CHICAGO — Kamala Harris, then a California senator, ran for president in 2019, but her Baltimore-based campaign didn’t take off and she withdrew before the next year’s primary elections.
The former prosecutor was then named in 2020 as soon-to-be President Joe Biden’s running mate. Vice presidents are a heartbeat away from the presidency, but the position garners relatively little media attention.
That backdrop meant that Harris was essentially introducing herself to many Americans in her acceptance speech on the fourth and final day of the Democratic National Convention in Chicago on Thursday night.
Harris, whose campaign slogan is “For the People,” was seeking to connect with voters and distinguish herself from Biden, 81, who withdrew from the race in July amid questions about his age.
Harris has emphasized most of the same issues — such as abortion rights and safeguarding democratic principles — that Biden did. Democratic strategists say Harris, because she is a former district attorney and California attorney general, can be especially effective spotlighting Republican presidential nominee Donald Trump’s May conviction on falsifying business records to influence the 2016 election through hush money payments to a porn actor who said the two had sex.
Her gender, relatively young age (59) and past advocacy for abortion rights can help her court young voters, particularly women. Protecting abortion rights was a continual theme by other speakers during the convention.

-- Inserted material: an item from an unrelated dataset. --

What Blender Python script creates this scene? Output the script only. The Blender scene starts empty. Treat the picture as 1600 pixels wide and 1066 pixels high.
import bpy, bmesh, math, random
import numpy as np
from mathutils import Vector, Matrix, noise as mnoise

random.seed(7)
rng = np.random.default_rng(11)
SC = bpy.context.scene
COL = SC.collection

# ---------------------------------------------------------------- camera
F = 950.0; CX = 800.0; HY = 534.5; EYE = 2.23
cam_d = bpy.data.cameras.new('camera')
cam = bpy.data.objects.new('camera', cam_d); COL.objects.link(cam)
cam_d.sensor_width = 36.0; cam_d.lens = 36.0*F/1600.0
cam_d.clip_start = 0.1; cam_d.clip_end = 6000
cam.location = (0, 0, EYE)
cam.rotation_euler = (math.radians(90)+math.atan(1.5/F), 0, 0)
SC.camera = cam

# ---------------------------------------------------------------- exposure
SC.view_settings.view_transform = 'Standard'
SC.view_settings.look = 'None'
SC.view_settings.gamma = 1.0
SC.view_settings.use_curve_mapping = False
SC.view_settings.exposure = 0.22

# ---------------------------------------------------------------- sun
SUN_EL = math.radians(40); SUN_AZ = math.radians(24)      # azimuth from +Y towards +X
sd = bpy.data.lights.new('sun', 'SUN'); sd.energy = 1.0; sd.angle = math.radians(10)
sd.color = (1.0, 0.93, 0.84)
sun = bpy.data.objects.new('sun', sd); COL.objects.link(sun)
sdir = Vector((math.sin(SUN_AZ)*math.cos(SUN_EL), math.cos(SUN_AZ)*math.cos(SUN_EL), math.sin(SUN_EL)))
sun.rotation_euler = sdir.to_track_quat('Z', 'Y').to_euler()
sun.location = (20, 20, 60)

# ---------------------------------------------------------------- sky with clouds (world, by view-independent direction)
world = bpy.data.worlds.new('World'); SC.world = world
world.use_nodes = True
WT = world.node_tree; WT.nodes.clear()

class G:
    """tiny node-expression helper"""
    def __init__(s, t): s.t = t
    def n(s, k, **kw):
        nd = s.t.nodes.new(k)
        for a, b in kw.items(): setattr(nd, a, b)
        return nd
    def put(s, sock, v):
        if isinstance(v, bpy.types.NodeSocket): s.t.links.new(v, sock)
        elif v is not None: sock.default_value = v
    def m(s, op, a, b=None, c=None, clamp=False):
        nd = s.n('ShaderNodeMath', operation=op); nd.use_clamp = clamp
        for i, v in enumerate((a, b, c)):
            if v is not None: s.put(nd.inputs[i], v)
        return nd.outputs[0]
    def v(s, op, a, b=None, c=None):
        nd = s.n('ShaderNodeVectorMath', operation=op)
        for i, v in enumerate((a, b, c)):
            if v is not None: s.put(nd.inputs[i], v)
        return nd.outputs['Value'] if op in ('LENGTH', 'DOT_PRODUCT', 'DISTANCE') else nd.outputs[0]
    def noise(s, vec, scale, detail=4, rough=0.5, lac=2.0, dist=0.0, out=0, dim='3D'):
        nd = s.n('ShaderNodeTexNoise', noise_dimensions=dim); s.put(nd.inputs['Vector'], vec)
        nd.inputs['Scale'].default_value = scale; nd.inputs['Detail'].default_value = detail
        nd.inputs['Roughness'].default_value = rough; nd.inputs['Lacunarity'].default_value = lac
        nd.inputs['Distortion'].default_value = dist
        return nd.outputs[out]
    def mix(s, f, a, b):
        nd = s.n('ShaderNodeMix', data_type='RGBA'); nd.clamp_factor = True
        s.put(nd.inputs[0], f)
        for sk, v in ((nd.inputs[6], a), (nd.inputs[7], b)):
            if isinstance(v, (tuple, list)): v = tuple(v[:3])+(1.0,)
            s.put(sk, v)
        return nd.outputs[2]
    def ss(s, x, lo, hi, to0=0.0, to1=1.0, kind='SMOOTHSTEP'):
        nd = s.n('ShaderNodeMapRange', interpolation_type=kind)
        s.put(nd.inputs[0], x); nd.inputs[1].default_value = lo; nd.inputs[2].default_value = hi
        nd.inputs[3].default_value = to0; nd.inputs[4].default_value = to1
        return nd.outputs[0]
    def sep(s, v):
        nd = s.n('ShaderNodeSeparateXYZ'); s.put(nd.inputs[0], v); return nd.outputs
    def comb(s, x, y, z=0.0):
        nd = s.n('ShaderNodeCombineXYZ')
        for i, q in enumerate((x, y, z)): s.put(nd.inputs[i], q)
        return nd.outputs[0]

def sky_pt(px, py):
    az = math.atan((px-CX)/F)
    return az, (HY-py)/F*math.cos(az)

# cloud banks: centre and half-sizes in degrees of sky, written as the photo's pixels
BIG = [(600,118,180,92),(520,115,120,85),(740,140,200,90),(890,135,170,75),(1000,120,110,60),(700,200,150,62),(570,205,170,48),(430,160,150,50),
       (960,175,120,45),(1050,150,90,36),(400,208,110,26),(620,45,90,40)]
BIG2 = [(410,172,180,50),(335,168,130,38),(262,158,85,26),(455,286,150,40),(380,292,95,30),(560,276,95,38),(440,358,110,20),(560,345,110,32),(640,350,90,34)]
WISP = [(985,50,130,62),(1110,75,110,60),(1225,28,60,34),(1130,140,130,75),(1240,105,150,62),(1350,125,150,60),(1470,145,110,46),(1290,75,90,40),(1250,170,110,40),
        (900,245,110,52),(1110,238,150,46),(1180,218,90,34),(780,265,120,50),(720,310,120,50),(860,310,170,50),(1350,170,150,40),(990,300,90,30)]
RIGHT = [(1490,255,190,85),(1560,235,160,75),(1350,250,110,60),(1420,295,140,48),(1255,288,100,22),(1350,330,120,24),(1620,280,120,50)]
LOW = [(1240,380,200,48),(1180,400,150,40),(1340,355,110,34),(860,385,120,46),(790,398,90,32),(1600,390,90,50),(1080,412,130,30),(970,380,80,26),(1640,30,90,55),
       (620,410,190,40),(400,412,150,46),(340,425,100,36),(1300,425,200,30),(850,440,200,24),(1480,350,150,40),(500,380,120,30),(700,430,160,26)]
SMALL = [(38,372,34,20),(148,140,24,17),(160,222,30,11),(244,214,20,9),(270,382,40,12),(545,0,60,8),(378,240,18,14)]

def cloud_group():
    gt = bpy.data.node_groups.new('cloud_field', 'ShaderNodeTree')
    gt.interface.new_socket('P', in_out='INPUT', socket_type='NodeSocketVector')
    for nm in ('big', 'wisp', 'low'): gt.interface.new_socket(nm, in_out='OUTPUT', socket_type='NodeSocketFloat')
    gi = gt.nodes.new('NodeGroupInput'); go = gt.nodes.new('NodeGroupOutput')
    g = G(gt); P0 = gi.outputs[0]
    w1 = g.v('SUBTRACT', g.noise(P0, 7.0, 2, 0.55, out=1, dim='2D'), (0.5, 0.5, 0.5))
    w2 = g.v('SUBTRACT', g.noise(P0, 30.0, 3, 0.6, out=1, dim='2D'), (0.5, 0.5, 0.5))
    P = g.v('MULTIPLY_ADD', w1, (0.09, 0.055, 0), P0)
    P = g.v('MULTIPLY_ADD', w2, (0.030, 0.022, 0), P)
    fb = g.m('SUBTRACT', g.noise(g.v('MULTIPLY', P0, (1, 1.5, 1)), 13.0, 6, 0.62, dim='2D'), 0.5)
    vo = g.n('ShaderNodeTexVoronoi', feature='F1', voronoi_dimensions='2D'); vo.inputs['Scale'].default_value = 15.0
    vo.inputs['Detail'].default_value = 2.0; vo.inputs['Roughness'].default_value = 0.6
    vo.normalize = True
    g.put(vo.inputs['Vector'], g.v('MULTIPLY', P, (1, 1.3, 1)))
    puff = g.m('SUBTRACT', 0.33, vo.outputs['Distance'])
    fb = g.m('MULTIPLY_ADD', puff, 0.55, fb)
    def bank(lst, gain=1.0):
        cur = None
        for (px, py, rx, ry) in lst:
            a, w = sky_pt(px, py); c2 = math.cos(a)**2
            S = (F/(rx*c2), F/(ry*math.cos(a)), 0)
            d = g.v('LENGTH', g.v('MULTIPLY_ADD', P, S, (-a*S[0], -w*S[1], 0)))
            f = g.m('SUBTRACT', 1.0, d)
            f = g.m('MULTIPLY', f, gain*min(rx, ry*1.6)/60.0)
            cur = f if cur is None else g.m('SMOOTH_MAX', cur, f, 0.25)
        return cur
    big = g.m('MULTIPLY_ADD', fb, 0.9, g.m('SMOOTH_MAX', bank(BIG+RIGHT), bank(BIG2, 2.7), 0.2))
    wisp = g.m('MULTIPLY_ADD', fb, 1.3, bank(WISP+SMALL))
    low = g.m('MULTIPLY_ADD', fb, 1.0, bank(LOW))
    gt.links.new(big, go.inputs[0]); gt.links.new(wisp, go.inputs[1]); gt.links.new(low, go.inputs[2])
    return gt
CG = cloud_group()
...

“She is probably the most effective messenger on reproductive freedom in the country,” said Jessica Mackler, a former Democratic Congressional Campaign Committee official who is president of EMILY’s List, which helps elect women who support abortion rights.
“She’s spent her entire life leading on this issue,” Mackler said in an interview before the convention began on Monday. Mackler was a convention speaker Wednesday.
“She can mobilize voters that we need to win — women voters, voters of color. Young voters, and young women in particular, are really motivated by her,” Mackler said in the interview.